Figuriamoci di veder scoppiare un incendio devastante in un palazzo vicino a dove abitiamo e veder fuggire da quel posto centinaia di persone, che si dirigono verso casa nostra. Le accoglieremmo? Certo che sì, credo. Le accoglieremmo tutte? Già questo diventa più difficile, soprattutto se i nostri vicini di quartiere — anche per screzi di altro tipo per cui litighiamo quotidianamente — non ci aiutassero come in teoria dovrebbero.

La domanda però che fa capire l’ambiguità dei sentimenti però è la seguente: le accoglieremmo tranquillamente? Beh, no.

Un incendio fa paura. Di per sé; e mentre chiamiamo i pompieri comunque guardiamo attentamente cosa succede, e se le fiamme da quel palazzo non rischino di venire verso noi. E se per caso sorge il sospetto che fra quelle persone ci sia proprio uno di quelli che ha usato con leggerezza il gas o i fiammiferi nella casa in fiamme… beh, forse saremmo molto guardinghi nell’accettare la vicinanza dei fuggitivi.
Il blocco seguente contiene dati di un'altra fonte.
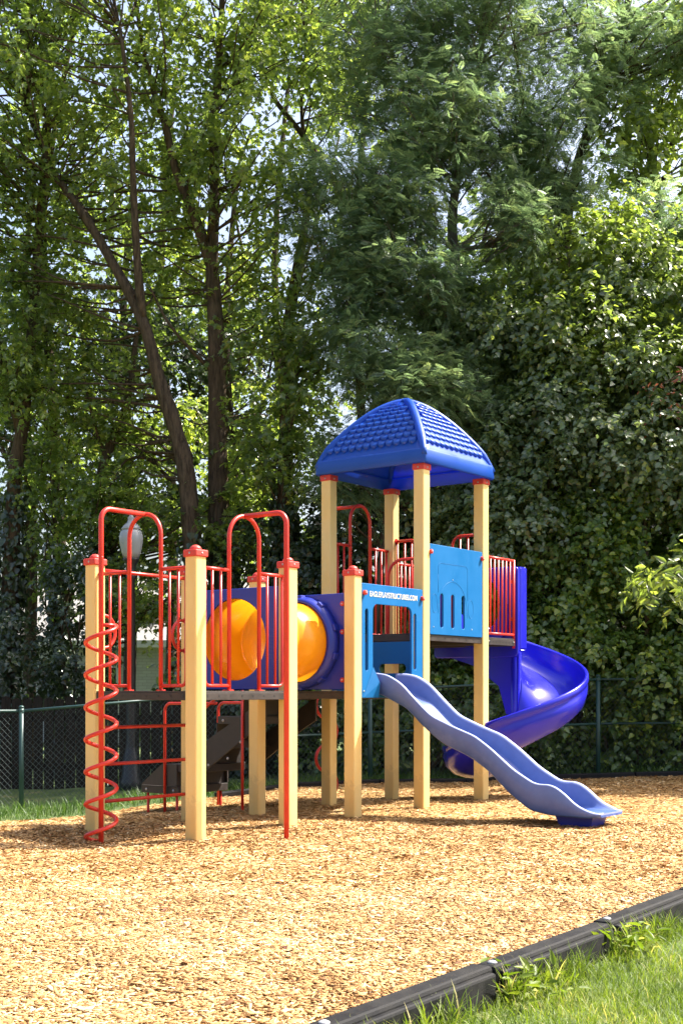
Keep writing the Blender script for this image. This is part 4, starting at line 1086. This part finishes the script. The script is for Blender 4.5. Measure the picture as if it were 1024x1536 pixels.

Perché sembra così inaudito ad alcuni che i sentimenti si mischino e che gli esseri umani abbiano difficoltà a essere totalmente solidali con chi scappa da una tragedia? Cosa c’è di difficile nel capire che — in una situazione di emergenza — mentre si dà un bicchiere d’acqua, è legittimo e normale (e sano, per un “animale” sociale che si vuole autoconservare!) che “si tenga d’occhio” chi arriva? Che si abbia paura che l’emergenza si scarichi anche su chi aiuta? È una “doppiezza”, un’ambiguità, inevitabile.

È legato a questa difficoltà a capire questa mescolanza di cose, mi pare, l’errore più tragico dello schieramento progressista, involontariamente svelato da un famoso attore che alla recente marcia antirazzista a Milano ha detto (vado a memoria) qualcosa del tipo “Questa è l’Italia che mi piace”, sembrando quasi – al di là delle sue intenzioni – voler rimarcare una distanza da un’altra Italia, (presunta) egoista e cattiva. 
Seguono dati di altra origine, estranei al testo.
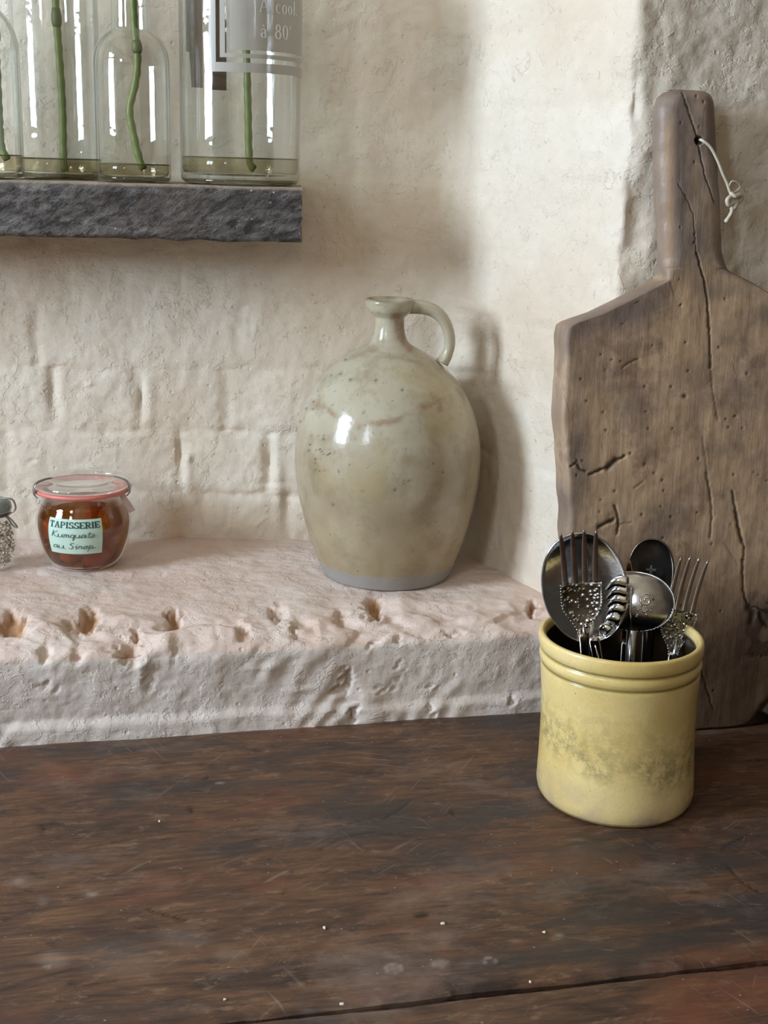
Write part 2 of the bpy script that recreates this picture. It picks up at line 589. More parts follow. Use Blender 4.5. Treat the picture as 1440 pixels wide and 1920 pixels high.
def mat_crock():
    t = NT('yellow_glaze')
    n = t.noise(10, 4, 0.55)
    col = t.ramp(n, [(0.3, srgb(216, 186, 112)), (0.5, srgb(232, 206, 140)), (0.72, srgb(236, 214, 156))])
    sep = t.t.nodes.new('ShaderNodeSeparateXYZ')
    t.t.links.new(t.tc, sep.inputs[0])
    z = sep.outputs[2]
    zw = t.math('ADD', z, t.math('MULTIPLY', t.math('SUBTRACT', t.noise(11, 3, 0.5, vec=t.mapping((1, 1, 0.6))), 0.5), 0.06))
    band = t.ramp(zw, [(0.030, 0.0), (0.052, 1.0), (0.072, 0.5), (0.095, 0.0)])
    bm_ = t.ramp(t.noise(110, 6, 0.78), [(0.42, 0.0), (0.58, 0.8)])
    col = t.mix(t.math('MULTIPLY', t.math('MULTIPLY', band, bm_), t.ramp(t.noise(17, 2, 0.5), [(0.32, 0.25), (0.52, 1.0)])), col, srgb(142, 128, 84))
    foot = t.ramp(zw, [(0.002, 0.9), (0.032, 0.0)])
    col = t.mix(t.math('MULTIPLY', foot, t.ramp(t.noise(28, 4, 0.6), [(0.4, 0.2), (0.6, 1.0)])), col, srgb(182, 158, 134))
    sp = t.ramp(t.voro(120), [(0.05, 1.0), (0.09, 0.0)])
    col = t.mix(t.math('MULTIPLY', sp, t.ramp(t.noise(25, 2, 0.5), [(0.56, 0.0), (0.6, 0.8)])), col, srgb(98, 74, 40))
    cz = t.ramp(t.voro(210, feature='DISTANCE_TO_EDGE'), [(0.0, 0.14), (0.05, 0.0)])
    col = t.mix(cz, col, srgb(126, 108, 60))
    col = t.mix(t.attr('groove'), col, srgb(132, 112, 54))
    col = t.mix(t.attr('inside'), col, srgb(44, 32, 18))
    ro = t.math('ADD', 0.16, t.math('MULTIPLY', t.noise(30, 3, 0.6), 0.18))
    nm = t.bump(t.noise(50, 4, 0.6), 0.25, 0.0010)
    return t.princ(col, ro, normal=nm, Specular_IOR_Level=0.5)


M_CROCK = mat_crock()


def mat_silver(name, tint, rough, tarnish=0.5, orn=0.0):
    t = NT(name)
    n = t.noise(38, 4, 0.6)
    col = t.mix(t.ramp(n, [(0.42, 0.0), (0.66, tarnish)]), tint, srgb(96, 82, 70))
    h = t.noise(160, 3, 0.6)
    if orn:
        h = t.math('ADD', h, t.math('MULTIPLY', t.ramp(t.voro(260), [(0.1, 1.0), (0.5, 0.0)]), 6.0))
        nm = t.bump(h, orn, 0.0010)
        col = t.mix(t.ramp(t.voro(260), [(0.30, 0.0), (0.6, 0.75)]), col, srgb(60, 50, 44))
    else:
        nm = t.bump(h, 0.12, 0.0006)
    return t.princ(col, rough, 1.0, normal=nm)


M_SILVER = mat_silver('polished_silver', srgb(228, 230, 232), 0.12, 0.25)
M_SILVER_ORN = mat_silver('embossed_silver', srgb(208, 204, 198), 0.22, 0.4, orn=0.45)
M_SILVER_DARK = mat_silver('tarnished_silver', srgb(112, 110, 104), 0.26, 0.8)
M_STEEL = mat_silver('clip_metal', srgb(170, 172, 172), 0.3, 0.3)


def mat_glass(name, tint=(0.972, 0.980, 0.974, 1), edge=(0.30, 0.34, 0.32, 1), gloss=1.0, rough=0.0, wav=0.25, r0_=0.84, r1_=0.99):
    """thin wall glass: what passes straight through, darker where the wall is crossed at a slant, plus Fresnel reflection"""
    t = NT(name)
    lw = t.t.nodes.new('ShaderNodeLayerWeight')
    lw.inputs['Blend'].default_value = 0.5
    body = t.mix(t.ramp(lw.outputs['Facing'], [(r0_, 0.0), (r1_, 1.0)]), tint, edge)
    tr = t.n('ShaderNodeBsdfTransparent', Color=body)
    gl = t.n('ShaderNodeBsdfGlossy', Color=(1, 1, 1, 1), Roughness=rough)
    nm = t.bump(t.noise(22, 3, 0.5), wav, 0.0012)
    t.t.links.new(nm, gl.inputs['Normal'])
    fr = t.math('ADD', 0.04, t.math('MULTIPLY', t.math('POWER', lw.outputs['Facing'], 5.0), 0.8))
    fac = t.math('MULTIPLY', fr, gloss, clamp=True)
    mx = t.t.nodes.new('ShaderNodeMixShader')
    t.t.links.new(fac, mx.inputs[0])
    t.t.links.new(tr.outputs[0], mx.inputs[1])
    t.t.links.new(gl.outputs[0], mx.inputs[2])
    t.t.links.new(mx.outputs[0], t.out.inputs[0])
    return t.m


def simple(name, col, rough=0.6, **kw):
    t = NT(name)
    n = t.noise(40, 4, 0.6)
    c = t.mix(t.math('MULTIPLY', n, 0.35), col, tuple(v * 0.55 for v in col[:3]) + (1,))
    return t.princ(c, rough, normal=t.bump(t.noise(120, 3, 0.6), 0.2, 0.0006), **kw)


M_GLASS = mat_glass('bottle_glass', edge=(0.42, 0.44, 0.41, 1), gloss=1.7, r0_=0.62, r1_=0.97, wav=0.5)
M_GLASS_B = mat_glass('lid_glass', tint=(0.975, 0.98, 0.975, 1), edge=(0.55, 0.6, 0.6, 1), gloss=1.6)
M_WATER = mat_glass('old_vase_water', tint=(0.80, 0.77, 0.66, 1), edge=(0.34, 0.32, 0.22, 1), gloss=0.6, wav=0.1)
M_HEEL = mat_glass('thick_base_glass', tint=(0.52, 0.52, 0.44, 1), edge=(0.25, 0.25, 0.18, 1), gloss=1.0)
M_WLINE = simple('meniscus_line', srgb(84, 80, 52), 0.3)  # olive ring that colours in the dark meniscus at the water's edge
M_SYRUP = mat_glass('amber_syrup', tint=(0.50, 0.28, 0.075, 1), edge=(0.12, 0.05, 0.01, 1), gloss=0.6, wav=0.1)


M_FROST = None


def mat_frost():
    t = NT('frosted_enamel')
    tr = t.n('ShaderNodeBsdfTransparent', Color=(0.80, 0.80, 0.80, 1))
    df = t.n('ShaderNodeBsdfPrincipled')
    df.inputs['Base Color'].default_value = srgb(196, 190, 178)
    df.inputs['Roughness'].default_value = 0.35
    mx = t.t.nodes.new('ShaderNodeMixShader')
    mx.inputs[0].default_value = 0.62
    t.t.links.new(tr.outputs[0], mx.inputs[1])
    t.t.links.new(df.outputs[0], mx.inputs[2])
    t.t.links.new(mx.outputs[0], t.out.inputs[0])
    return t.m


M_FROST = mat_frost()
M_LETTER = simple('clear_lettering', srgb(235, 235, 232), 0.2)
M_STEM = simple('green_stem', srgb(108, 124, 54), 0.45)
M_STEMD = simple('green_stem_node', srgb(84, 98, 44), 0.5)
M_PAPER = simple('mint_paper', srgb(196, 222, 206), 0.6)
M_INK = simple('green_ink', srgb(24, 72, 70), 0.6)
M_PEN = simple('pen_ink', srgb(70, 92, 92), 0.6)
M_RUBBER = simple('pink_rubber', srgb(226, 128, 118), 0.45)
M_TAB = simple('pale_pink_rubber', srgb(206, 180, 172), 0.5)
M_FRUIT = simple('syrup_fruit', srgb(250, 176, 66), 0.4)
M_FRUIT2 = simple('syrup_fruit_green', srgb(238, 190, 80), 0.4)
M_STRING = simple('cotton_string', srgb(214, 202, 182), 0.8)
M_BROWNLABEL = simple('old_brown_label', srgb(98, 74, 68), 0.7)
M_HERB = simple('dried_herb', srgb(150, 132, 104), 0.8)
M_HERB2 = simple('dried_herb_light', srgb(196, 186, 164), 0.8)
M_CRUMB = simple('plaster_crumb', srgb(226, 216, 200), 0.8)
M_FLOOR = simple('floor_tile', srgb(120, 84, 66), 0.6)
M_PLASTER = simple('room_plaster', srgb(226, 204, 172), 0.8)
M_FRAME = simple('window_paint', srgb(225, 222, 214), 0.5)
M_SHADE = simple('dark_inside', srgb(70, 60, 40), 0.4)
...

NO. Non è l’altra. Per esempio, la Milano che ha accolto con generosità tantissimi profughi è anche la Milano che a un certo punto ha avuto timore di veder “perdere” la stazione Centrale, lasciata diventare in alcuni momenti una zona “difficile”. La Milano che aiuta NON è diversa dalla Milano che chiede il decoro, l’attenzione all’ordine.
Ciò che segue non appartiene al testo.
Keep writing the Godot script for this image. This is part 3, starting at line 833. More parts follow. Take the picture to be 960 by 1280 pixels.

E così vale per tutta l’Italia. Non ci sono i cattivi e i buoni. Se la politica usa quelle categorie, è finita, smette la sua vocazione al compromesso con tutti, all’ascolto di tutti, all’attenzione per tutti. Siamo tutti nelle fogne, non su un piedistallo; o forse: dobbiamo immergerci tutti nelle fogne per poter tutti insieme alzarci più in alto.

Non par difficile capirlo. Ma c’è chi preferisce inorgoglirsi delle buone azioni, dei richiami contro l’indifferenza, dei paragoni con la seconda guerra mondiale e con la battaglia contro il nazismo. Forse c’è qualcosa di vero, ma si sono persi molti compagni di strada, su questa “via alla santità”. Di fatto aprendo le porte alla situazione attuale, alle “inutili cattiverie” dei porti chiusi, alle decisioni affrettate e dannose sulla protezione umanitaria.

Non siamo razzisti se sottolineiamo questo; forse semplicemente vogliamo un futuro non da santi, ma da cittadini (“vecchi” insieme a “nuovi”) di una società del benessere e dei diritti.
Nella confusione di una bontà declamata, questa prospettiva non si dà.

Per mostrare generosità — che non è bontà né carità — la società deve basarsi su fondamenta solide. Non sarà questo tipo di progressismo a garantircele.